The improvements I have found in general are similar to what I have encountered with using “Art Du Son” CD optical treatment on regular CD’s. In every case on each disc I have used it on and that is discs in the hundreds, the improvement was not subtle. Glare, grunge, digital harshness and the noise floor all were improved upon immensely. Better instrumental overtones and far more natural balance is heard.
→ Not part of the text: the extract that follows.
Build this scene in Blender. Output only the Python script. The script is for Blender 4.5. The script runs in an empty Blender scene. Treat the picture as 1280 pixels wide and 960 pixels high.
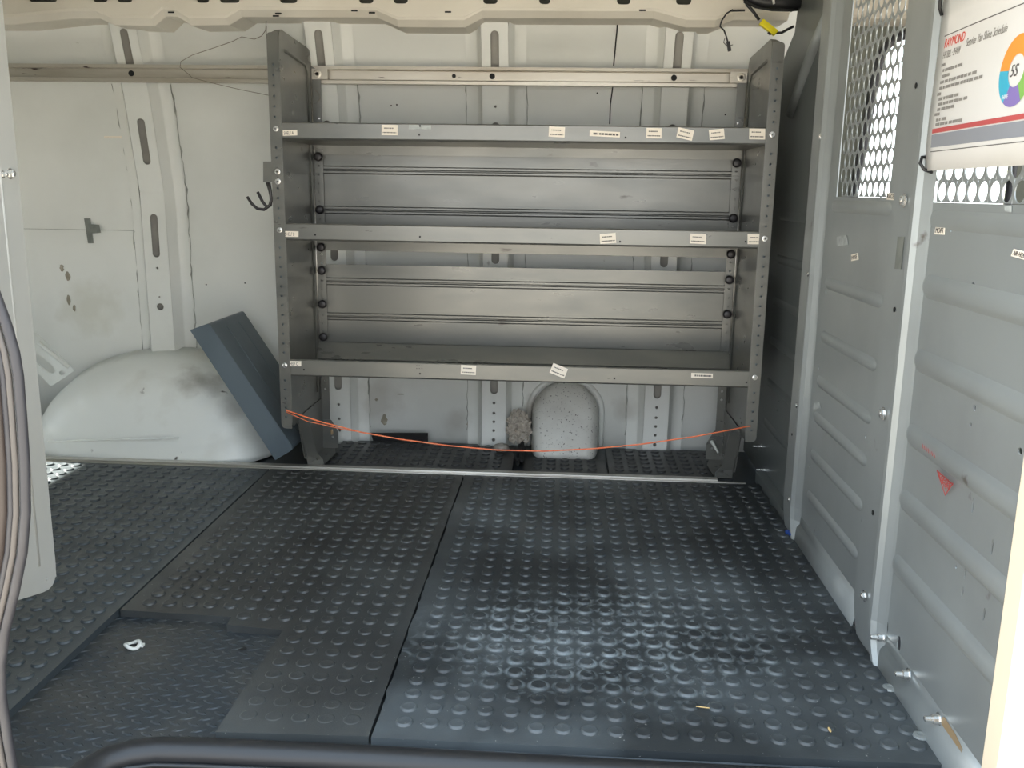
import bpy, bmesh, math, random
from mathutils import Vector, Matrix
random.seed(7)
scene = bpy.context.scene
COL = scene.collection

# ---------------------------------------------------------------- camera
YAW, PIT, ROL, FPX = -0.0553451700, 0.208828091, 0.0150868889, 1138.28
CAM = Vector((0.0, 0.0, 0.83))
def cam_axes():
    cy, sy, cp, sp, cr, sr = math.cos(YAW), math.sin(YAW), math.cos(PIT), math.sin(PIT), math.cos(ROL), math.sin(ROL)
    f = Vector((sy*cp, cy*cp, -sp)); r = Vector((cy, -sy, 0)); u = r.cross(f)
    return cr*r + sr*u, -sr*r + cr*u, -f
CR, CU, CB = cam_axes()
cam = bpy.data.cameras.new('camera'); cam.sensor_width = 36; cam.lens = FPX*36/1280
cam.clip_start = 0.02; cam.clip_end = 300
co = bpy.data.objects.new('camera', cam); COL.objects.link(co)
co.matrix_world = Matrix(((CR.x, CU.x, CB.x, CAM.x), (CR.y, CU.y, CB.y, CAM.y), (CR.z, CU.z, CB.z, CAM.z), (0, 0, 0, 1)))
scene.camera = co
def at(u, v, ax, val):
    """point where the sight line of photo position (u, v) meets the real plane ax = val"""
    d = CR*(u-640) + CU*(480-v) - CB*FPX
    i = 'xyz'.index(ax); t = (val-CAM[i])/d[i]
    return CAM + d*t

# ---------------------------------------------------------------- light
scene.view_settings.view_transform = 'Standard'; scene.view_settings.look = 'None'
scene.view_settings.gamma = 1; scene.view_settings.use_curve_mapping = False
scene.view_settings.exposure = 0.62
w = bpy.data.worlds.new('sky'); scene.world = w; w.use_nodes = True
nt = w.node_tree; nt.nodes.clear()
out = nt.nodes.new('ShaderNodeOutputWorld'); bg = nt.nodes.new('ShaderNodeBackground')
tc = nt.nodes.new('ShaderNodeTexCoord'); sx = nt.nodes.new('ShaderNodeSeparateXYZ'); cr_ = nt.nodes.new('ShaderNodeValToRGB')
nt.links.new(tc.outputs['Generated'], sx.inputs[0]); nt.links.new(sx.outputs['Z'], cr_.inputs[0])
cr_.color_ramp.elements[0].position = 0.0; cr_.color_ramp.elements[0].color = (0.98, 0.99, 1.0, 1)
cr_.color_ramp.elements[1].position = 0.7; cr_.color_ramp.elements[1].color = (0.66, 0.82, 1.0, 1)
nt.links.new(cr_.outputs[0], bg.inputs[0]); bg.inputs[1].default_value = 2.4
nt.links.new(bg.outputs[0], out.inputs[0])
SUN = Vector((0.80, -0.10, -0.59)).normalized()
sl = bpy.data.lights.new('sun', 'SUN'); sl.energy = 36.0; sl.angle = 0.01; sl.color = (1.0, 0.94, 0.84)
so = bpy.data.objects.new('sun', sl); COL.objects.link(so)
so.rotation_euler = SUN.to_track_quat('-Z', 'Y').to_euler(); so.location = (-4, -2, 4)

# ---------------------------------------------------------------- materials
def lin(c):
    return tuple(((x/255)/12.92 if x/255 <= .04045 else ((x/255+.055)/1.055)**2.4) for x in c) + (1,)
def mat(name, col, rough=.5, metal=0., col2=None, scale=8., lo=.45, hi=.7, bump=0., bscale=60., spots=None, sscale=30., slo=.66, stretch=(1, 1, 1), detail=6., rvar=0., smears=()):
    m = bpy.data.materials.new(name); m.use_nodes = True; n = m.node_tree; N = n.nodes; L = n.links
    p = N['Principled BSDF']; p.inputs['Roughness'].default_value = rough; p.inputs['Metallic'].default_value = metal
    tc = N.new('ShaderNodeTexCoord'); mp = N.new('ShaderNodeMapping'); mp.inputs['Scale'].default_value = stretch
    L.new(tc.outputs['Object'], mp.inputs[0])
    def noise(s, d=detail):
        q = N.new('ShaderNodeTexNoise'); q.inputs['Scale'].default_value = s; q.inputs['Detail'].default_value = d
        L.new(mp.outputs[0], q.inputs['Vector']); return q
    def mixc(a, b, fac):
        q = N.new('ShaderNodeMix'); q.data_type = 'RGBA'; L.new(fac, q.inputs['Factor'])
        for s, v in ((q.inputs['A'], a), (q.inputs['B'], b)):
            if isinstance(v, tuple): s.default_value = v
            else: L.new(v, s)
        return q.outputs['Result']
    def rng(src, a, b):
        q = N.new('ShaderNodeMapRange'); q.inputs['From Min'].default_value = a; q.inputs['From Max'].default_value = b
        L.new(src, q.inputs['Value']); return q.outputs[0]
    c = lin(col)
    if col2 is not None: c = mixc(c, lin(col2), rng(noise(scale).outputs['Fac'], lo, hi))
    if spots is not None: c = mixc(c, lin(spots), rng(noise(sscale, 9.).outputs['Fac'], slo, slo+.05))
    for (sx_, sy_, sz_, rad, scol, st_) in smears:
        ge = N.new('ShaderNodeNewGeometry'); vd = N.new('ShaderNodeVectorMath'); vd.operation = 'DISTANCE'; vd.inputs[1].default_value = (sx_, sy_, sz_)
        L.new(ge.outputs['Position'], vd.inputs[0])
        nz = N.new('ShaderNodeMath'); nz.operation = 'MULTIPLY_ADD'; L.new(noise(14., 8.).outputs['Fac'], nz.inputs[0]); nz.inputs[1].default_value = rad*1.6; L.new(vd.outputs['Value'], nz.inputs[2])
        r_ = N.new('ShaderNodeMapRange'); r_.inputs['From Min'].default_value = rad*1.8; r_.inputs['From Max'].default_value = rad*1.1; r_.inputs['To Max'].default_value = st_
        L.new(nz.outputs[0], r_.inputs['Value']); c = mixc(c, lin(scol), r_.outputs[0])
    if isinstance(c, tuple): p.inputs['Base Color'].default_value = c
    else: L.new(c, p.inputs['Base Color'])
    if rvar:
        q = N.new('ShaderNodeMapRange'); q.inputs['To Min'].default_value = rough-rvar; q.inputs['To Max'].default_value = rough+rvar
        L.new(noise(12.).outputs['Fac'], q.inputs['Value']); L.new(q.outputs[0], p.inputs['Roughness'])
    if bump:
        b = N.new('ShaderNodeBump'); b.inputs['Strength'].default_value = bump; b.inputs['Distance'].default_value = .002
        L.new(noise(bscale).outputs['Fac'], b.inputs['Height']); L.new(b.outputs[0], p.inputs['Normal'])
    m['mix'] = 1
    return m
M = {}
M['white'] = mat('white_body_paint', (226, 228, 223), .42, col2=(212, 214, 208), scale=2.2, spots=(120, 112, 96), sscale=9., slo=.72, smears=[(-.62, 2.99, .12, .10, (150, 142, 128), .35), (-.35, 2.99, .06, .06, (150, 142, 128), .35), (-1.6, 2.99, .42, .12, (186, 184, 164), .4), (.22, 2.99, .12, .05, (150, 144, 132), .35), (-.08, 2.97, .10, .07, (130, 120, 106), .7)])
M['white_dirty'] = mat('grimy_white_paint', (226, 230, 226), .42, col2=(196, 196, 186), scale=4., lo=.50, hi=.75, spots=(60, 56, 50), sscale=16., slo=.70, bump=.15, bscale=9, smears=[(-1.13, 2.76, .27, .10, (110, 106, 94), .6), (-1.03, 2.72, .15, .05, (140, 134, 124), .35), (-1.20, 2.80, .30, .06, (140, 136, 122), .35)])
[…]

On one group of discs I found the SHM disc had startling improvements and they were far from subtle. The Police discs. Each one I A/B’d had huge sonic improvements in imaging and sound staging. Tea in the Sahara had a soundstage that was vast, without end, with instrumental lines emerging from pure silence all over the soundstage. Bass was tight, fast, defined and as deep as the foundation on my home. Vocals were pure, no grain. Everything was just fantastic and the best Red Book CD copy I have heard. I also have the recent mini LP version from last year that was DSD mastered. Both the SHM and the mini LP were from the same DSD mastered copies. There was no difference in gain between the two. Both registered the same dB rating on my dB meter at the same gain settings on my preamp. The SHM copy was just so much purer, natural and ‘there’ it was like a revelation. Don’t get me wrong, the mini LP DSD mastered copy was previously the best copy of the recording I had heard until I bought the SHM.
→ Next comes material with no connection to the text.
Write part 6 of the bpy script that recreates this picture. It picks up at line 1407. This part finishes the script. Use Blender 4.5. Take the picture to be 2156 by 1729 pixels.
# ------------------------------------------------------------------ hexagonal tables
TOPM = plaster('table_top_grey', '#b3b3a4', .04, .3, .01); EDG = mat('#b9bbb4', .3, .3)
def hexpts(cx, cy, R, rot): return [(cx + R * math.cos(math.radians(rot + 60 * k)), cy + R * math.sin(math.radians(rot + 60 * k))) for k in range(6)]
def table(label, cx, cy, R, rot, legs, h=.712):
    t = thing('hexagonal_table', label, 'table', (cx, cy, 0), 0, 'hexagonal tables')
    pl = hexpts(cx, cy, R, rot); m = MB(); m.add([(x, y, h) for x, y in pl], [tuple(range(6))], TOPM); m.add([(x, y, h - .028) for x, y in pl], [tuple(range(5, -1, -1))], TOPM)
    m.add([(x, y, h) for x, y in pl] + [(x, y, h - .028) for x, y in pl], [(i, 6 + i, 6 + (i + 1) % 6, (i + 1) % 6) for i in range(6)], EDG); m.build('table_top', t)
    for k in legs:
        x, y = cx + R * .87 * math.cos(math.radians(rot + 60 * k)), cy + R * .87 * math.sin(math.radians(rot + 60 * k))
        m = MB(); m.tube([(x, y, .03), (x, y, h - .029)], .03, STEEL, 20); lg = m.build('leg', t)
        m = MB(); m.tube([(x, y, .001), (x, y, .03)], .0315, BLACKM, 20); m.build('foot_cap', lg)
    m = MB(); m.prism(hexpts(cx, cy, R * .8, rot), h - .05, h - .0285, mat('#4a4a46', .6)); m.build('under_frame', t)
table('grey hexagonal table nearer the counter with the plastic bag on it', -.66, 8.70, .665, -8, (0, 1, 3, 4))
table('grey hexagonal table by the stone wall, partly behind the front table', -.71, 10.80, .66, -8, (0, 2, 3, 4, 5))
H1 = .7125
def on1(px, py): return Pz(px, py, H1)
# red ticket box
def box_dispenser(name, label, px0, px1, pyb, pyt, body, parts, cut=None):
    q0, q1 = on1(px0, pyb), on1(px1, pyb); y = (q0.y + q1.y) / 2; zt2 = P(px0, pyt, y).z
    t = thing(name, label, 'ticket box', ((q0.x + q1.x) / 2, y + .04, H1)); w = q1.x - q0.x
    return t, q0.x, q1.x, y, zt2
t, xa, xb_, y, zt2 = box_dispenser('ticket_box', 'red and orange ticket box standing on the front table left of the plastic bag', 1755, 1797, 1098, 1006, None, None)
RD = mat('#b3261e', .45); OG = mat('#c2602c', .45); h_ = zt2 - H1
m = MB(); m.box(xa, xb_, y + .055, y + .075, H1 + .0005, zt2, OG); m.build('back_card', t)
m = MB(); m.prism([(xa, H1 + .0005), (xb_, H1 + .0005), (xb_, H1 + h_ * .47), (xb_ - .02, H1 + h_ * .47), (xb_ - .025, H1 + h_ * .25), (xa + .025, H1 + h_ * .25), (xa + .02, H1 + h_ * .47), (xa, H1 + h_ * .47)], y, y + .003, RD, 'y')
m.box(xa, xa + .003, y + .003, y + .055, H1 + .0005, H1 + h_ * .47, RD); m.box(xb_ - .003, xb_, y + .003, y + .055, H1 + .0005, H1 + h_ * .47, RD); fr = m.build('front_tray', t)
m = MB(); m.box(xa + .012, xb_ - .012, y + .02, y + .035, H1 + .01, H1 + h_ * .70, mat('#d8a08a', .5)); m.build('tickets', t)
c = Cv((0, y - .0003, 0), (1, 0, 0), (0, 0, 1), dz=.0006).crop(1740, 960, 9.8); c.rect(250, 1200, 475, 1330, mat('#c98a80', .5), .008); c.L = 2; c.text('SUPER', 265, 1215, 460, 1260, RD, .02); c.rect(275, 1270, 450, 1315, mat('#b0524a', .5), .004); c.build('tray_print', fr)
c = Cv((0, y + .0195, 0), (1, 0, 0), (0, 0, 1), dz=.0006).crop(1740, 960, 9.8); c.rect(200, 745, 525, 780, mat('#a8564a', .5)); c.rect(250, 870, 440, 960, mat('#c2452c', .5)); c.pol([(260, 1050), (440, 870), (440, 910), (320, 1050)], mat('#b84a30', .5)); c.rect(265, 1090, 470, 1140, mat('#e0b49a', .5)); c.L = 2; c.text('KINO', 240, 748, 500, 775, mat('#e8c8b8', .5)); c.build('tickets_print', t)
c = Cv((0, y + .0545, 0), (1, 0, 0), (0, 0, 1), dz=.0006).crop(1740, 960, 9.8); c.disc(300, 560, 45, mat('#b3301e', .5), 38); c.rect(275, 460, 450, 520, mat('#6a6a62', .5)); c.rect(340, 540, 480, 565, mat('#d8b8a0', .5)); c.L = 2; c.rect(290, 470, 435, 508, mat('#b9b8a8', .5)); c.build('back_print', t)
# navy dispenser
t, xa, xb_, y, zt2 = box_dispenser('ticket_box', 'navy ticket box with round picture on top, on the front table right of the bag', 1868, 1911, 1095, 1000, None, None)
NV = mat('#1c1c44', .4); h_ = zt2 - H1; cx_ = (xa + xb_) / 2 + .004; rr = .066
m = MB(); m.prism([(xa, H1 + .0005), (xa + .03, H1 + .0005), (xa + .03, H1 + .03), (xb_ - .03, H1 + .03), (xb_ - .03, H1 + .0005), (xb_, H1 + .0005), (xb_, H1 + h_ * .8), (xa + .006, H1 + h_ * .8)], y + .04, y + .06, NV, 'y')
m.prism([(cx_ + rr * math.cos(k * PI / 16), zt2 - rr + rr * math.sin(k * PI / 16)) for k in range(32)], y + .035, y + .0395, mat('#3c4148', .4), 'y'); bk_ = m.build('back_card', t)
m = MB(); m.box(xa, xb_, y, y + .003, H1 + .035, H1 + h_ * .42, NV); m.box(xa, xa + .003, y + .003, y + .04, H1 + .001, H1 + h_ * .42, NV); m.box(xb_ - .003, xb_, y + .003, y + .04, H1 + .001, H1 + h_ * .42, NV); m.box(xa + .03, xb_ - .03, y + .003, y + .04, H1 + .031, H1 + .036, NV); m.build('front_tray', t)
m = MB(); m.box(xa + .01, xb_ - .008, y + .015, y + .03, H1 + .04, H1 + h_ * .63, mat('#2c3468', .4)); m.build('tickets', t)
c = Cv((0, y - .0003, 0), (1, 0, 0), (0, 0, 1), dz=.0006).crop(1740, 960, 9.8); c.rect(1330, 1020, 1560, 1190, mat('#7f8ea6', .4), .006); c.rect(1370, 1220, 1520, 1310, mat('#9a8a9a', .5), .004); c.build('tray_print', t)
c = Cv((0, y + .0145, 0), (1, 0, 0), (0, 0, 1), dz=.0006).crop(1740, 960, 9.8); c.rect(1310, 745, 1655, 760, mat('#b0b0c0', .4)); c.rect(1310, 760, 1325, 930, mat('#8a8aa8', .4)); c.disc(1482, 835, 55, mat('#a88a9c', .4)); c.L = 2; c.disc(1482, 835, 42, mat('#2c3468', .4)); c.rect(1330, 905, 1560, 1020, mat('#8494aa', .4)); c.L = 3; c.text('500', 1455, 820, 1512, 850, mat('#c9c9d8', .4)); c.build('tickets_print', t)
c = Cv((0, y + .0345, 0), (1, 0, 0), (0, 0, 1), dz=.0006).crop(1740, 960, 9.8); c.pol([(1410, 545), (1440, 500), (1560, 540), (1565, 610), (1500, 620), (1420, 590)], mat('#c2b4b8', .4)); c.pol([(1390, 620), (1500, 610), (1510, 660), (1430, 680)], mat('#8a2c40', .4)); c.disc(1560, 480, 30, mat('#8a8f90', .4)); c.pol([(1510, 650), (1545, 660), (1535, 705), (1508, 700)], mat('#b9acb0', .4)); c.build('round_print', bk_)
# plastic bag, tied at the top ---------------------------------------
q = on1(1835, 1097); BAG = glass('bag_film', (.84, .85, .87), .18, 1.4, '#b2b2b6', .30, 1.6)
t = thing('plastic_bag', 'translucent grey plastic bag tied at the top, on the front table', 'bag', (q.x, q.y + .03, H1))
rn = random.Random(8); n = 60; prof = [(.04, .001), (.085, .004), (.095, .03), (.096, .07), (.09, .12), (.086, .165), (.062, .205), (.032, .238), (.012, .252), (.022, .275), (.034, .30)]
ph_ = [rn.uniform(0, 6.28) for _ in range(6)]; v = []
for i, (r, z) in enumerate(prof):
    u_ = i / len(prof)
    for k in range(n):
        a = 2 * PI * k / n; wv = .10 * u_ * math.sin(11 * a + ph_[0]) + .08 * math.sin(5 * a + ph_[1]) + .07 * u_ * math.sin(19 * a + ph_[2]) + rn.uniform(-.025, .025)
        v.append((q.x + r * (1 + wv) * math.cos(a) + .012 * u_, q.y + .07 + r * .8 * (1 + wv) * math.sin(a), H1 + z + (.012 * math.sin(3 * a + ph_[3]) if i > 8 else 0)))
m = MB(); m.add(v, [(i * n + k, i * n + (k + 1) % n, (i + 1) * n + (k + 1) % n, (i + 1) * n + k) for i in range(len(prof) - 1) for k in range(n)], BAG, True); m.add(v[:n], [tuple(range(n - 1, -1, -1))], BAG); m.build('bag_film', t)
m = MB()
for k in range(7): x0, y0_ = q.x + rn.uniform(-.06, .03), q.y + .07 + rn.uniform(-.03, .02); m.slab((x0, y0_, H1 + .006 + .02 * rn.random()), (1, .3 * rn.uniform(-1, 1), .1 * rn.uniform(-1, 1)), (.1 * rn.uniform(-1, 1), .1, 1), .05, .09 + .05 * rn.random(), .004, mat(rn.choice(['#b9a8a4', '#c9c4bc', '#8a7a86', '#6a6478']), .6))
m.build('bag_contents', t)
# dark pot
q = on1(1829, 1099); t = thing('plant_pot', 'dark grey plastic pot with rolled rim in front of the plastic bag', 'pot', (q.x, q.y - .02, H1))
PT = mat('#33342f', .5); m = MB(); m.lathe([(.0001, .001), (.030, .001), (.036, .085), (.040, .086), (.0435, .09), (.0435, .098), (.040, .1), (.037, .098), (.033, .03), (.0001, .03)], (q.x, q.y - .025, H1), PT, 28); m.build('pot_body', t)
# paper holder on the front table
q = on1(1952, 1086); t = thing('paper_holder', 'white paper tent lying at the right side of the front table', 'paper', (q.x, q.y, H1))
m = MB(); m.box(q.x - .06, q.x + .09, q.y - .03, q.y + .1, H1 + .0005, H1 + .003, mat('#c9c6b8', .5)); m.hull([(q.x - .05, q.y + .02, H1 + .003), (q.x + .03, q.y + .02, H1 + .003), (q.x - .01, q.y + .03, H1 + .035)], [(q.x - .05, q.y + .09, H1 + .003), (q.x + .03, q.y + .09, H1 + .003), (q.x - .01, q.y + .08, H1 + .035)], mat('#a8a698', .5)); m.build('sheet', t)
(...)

But, by and large the improvements one should really expect as a whole, all things otherwise being equal, are micro improvements. Non audiophiles may not care about those nor hear them. To those who strive for the ultimate sonic nirvana out of a given recording, the SHM pressings hold another improvement in technology not only for CD, but for SACD, DVD-A, DAD, HDAD, Blu Ray, etc.
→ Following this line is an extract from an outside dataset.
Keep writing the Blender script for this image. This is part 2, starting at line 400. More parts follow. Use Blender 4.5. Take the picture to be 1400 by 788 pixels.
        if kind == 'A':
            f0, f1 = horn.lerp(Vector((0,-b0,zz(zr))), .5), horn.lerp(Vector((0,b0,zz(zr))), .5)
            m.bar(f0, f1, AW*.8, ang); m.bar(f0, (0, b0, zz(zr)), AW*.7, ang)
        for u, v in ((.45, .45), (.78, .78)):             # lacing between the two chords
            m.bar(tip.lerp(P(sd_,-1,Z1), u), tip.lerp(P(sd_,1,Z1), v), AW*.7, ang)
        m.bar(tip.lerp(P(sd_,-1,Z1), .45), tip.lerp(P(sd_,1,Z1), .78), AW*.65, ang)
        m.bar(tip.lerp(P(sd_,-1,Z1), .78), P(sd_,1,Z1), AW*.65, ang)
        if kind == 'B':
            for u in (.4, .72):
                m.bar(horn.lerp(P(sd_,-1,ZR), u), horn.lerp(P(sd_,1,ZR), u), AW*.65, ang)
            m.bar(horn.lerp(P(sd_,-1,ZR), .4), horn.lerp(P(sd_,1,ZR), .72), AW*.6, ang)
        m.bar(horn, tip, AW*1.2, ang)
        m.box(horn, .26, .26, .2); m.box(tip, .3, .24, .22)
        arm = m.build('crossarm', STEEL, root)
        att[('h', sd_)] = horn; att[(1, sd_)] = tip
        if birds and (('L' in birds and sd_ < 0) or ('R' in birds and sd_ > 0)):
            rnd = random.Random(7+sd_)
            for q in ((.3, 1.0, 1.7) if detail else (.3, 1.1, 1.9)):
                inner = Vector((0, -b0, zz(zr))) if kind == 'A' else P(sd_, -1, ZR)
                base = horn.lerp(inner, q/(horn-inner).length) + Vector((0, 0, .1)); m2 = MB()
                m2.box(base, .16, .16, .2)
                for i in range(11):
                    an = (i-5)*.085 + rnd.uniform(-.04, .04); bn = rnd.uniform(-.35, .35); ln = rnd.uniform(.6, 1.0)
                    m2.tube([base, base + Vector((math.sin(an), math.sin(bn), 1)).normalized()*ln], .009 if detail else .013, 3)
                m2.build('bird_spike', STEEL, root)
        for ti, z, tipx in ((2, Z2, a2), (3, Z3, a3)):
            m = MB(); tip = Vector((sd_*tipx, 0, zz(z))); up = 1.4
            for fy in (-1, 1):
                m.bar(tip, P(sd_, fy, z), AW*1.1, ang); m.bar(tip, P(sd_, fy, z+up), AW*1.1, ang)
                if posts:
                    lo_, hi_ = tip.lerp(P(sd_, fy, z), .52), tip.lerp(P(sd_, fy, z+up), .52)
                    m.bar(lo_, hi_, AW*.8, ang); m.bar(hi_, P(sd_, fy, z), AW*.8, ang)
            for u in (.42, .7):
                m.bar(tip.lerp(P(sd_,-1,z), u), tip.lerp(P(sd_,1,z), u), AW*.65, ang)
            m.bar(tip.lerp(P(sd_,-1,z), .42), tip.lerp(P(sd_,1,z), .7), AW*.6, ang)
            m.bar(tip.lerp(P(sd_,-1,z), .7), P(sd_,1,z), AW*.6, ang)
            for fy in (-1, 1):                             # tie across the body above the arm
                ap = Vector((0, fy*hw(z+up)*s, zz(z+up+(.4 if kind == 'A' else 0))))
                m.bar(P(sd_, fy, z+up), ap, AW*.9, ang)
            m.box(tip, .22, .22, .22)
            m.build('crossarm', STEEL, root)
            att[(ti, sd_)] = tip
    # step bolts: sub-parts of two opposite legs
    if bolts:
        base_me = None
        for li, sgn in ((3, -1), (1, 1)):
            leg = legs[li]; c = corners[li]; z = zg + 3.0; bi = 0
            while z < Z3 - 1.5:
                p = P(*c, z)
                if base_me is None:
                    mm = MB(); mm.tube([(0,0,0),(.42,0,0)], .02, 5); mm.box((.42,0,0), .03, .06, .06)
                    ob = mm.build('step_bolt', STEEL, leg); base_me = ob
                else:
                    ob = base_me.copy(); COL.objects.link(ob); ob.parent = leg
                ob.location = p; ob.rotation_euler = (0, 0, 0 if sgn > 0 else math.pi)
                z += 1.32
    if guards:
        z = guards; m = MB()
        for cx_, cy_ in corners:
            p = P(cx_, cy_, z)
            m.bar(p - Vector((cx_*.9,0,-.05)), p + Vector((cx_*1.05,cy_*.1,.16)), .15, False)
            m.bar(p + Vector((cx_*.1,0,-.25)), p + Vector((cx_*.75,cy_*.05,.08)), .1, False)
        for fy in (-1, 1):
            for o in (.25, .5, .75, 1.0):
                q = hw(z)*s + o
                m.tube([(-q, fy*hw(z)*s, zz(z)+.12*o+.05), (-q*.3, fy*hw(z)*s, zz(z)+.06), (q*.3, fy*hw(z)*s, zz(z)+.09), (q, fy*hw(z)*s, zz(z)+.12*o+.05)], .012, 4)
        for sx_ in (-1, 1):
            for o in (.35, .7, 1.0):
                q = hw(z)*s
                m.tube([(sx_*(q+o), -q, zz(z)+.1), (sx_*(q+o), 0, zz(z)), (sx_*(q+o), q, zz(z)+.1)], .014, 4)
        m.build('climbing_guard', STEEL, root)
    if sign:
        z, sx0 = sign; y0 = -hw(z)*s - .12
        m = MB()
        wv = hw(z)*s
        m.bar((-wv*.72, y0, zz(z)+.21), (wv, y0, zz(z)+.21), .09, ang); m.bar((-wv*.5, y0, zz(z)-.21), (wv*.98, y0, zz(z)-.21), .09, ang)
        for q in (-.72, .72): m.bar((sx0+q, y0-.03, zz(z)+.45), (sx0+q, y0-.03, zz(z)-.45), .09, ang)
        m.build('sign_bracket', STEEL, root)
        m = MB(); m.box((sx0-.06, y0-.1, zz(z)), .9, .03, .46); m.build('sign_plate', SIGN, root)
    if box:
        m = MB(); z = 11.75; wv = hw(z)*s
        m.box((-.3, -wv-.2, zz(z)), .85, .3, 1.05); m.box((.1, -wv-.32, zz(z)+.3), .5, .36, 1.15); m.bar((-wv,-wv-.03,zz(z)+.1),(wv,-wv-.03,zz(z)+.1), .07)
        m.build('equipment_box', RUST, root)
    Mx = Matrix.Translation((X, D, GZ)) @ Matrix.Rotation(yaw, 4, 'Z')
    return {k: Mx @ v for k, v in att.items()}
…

With every improvement in technology it just brings us one step closer to the possibility of what a given medium could provide. In and of itself is it the sine quo non? No. With other technological advances in tandem does it provide yet another possibility to getting the best Red Book as to offer? Yes.

As I said many months ago I would love to hear a truly audiophile label company put out a superbly recorded, transferred and mastered copy of some of the killer recordings I own with the SHM pressing and see what happens. I am sure it will be positive and another step in the quest for wringing the most out of a given medium.

In the meantime, enjoy.

BTW, listening to some truly gorgeous jazz from Bill Evans last evening I was treated to a superbly warm, yet transparent and pure, recording from the 1960's on the SHM release. Transparent as heck, sweet and warm. Undoubtedly recorded on tube equipment from circa 1966. The imaging precision and defined image placements along with sound staging was quite an enjoyable listen, indeed. No, the gain was not higher, it was the same as another recent pressing of this disc I have as well. It is possible there are, of course, some that have been cranked up, but none of the copies of the SHM’s I own, have, and I own about 30 of them right now, with another 15 on order for September.